Responding to assassinations of politicians and other attacks, Germany
and the United Kingdom have outlawed several organizations.
Closer
to home, Canada has banned two neo-Nazi groups, Blood and Honour and
Combat 18, making it possible to charge people for even possessing their
paraphernalia or attending their events. Concerts and sales of video
games, T-shirts and other items have become a prime source of
international financing for rightwing movements, the European
counterterror chief said.
During
the past two years, officials at the FBI, DHS, State Department and
other agencies tried to capitalize on the deeper expertise of European
governments and improve transatlantic cooperation against right-wing
extremism. Legal and cultural differences complicated the process,
American and European officials said. A lack of order and cohesion in
the U.S. national security community was another factor, they said.
“There
was so little organization to the U.S. counterterrorism community that
everybody decided for themselves what they would do,” a U.S. national
security official said. “It was not the type of centrally controlled
effort that would happen in other administrations.”
As
a result, the U.S. government has sometimes been slow to respond to
European requests for legal assistance and information-sharing about
far-right extremism, said Eric Rosand, who served as a State Department
counterterrorism official during the Obama administration.
“U.S.-European
cooperation on addressing white supremacist and other far-right
terrorism has been ad hoc and hobbled by a disjointed and inconsistent
U.S. government approach,” Rosand said.
The
semantic differences about what to call the threat didn’t help,
according to Rosand and other critics.
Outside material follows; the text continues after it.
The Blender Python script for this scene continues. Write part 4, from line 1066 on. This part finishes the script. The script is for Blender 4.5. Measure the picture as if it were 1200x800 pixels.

They say the Trump administration
was averse to using the phrase “right-wing terrorism” because some
groups on that part of the ideological spectrum supported the president.
“It
highlights the disconnect,” Rosand said. “They were saying they didn’t
want to suggest the terrorism is linked to politics. They didn’t want to
politicize it. But if you don’t call it what it is because of concerns
of how it might play with certain political consistencies, that
politicizes it.”
Harnisch,
the former deputy coordinator at the State Department counterterrorism
bureau, rejected the criticism. He said cooperation with Europeans on
the issue was “relatively nascent,” but that there had been concrete
achievements.
“I think
we laid a strong foundation, and I think the Biden administration will
build on it,” Harnisch said. “From my perspective, we made significant
progress on this threat within the Trump administration.”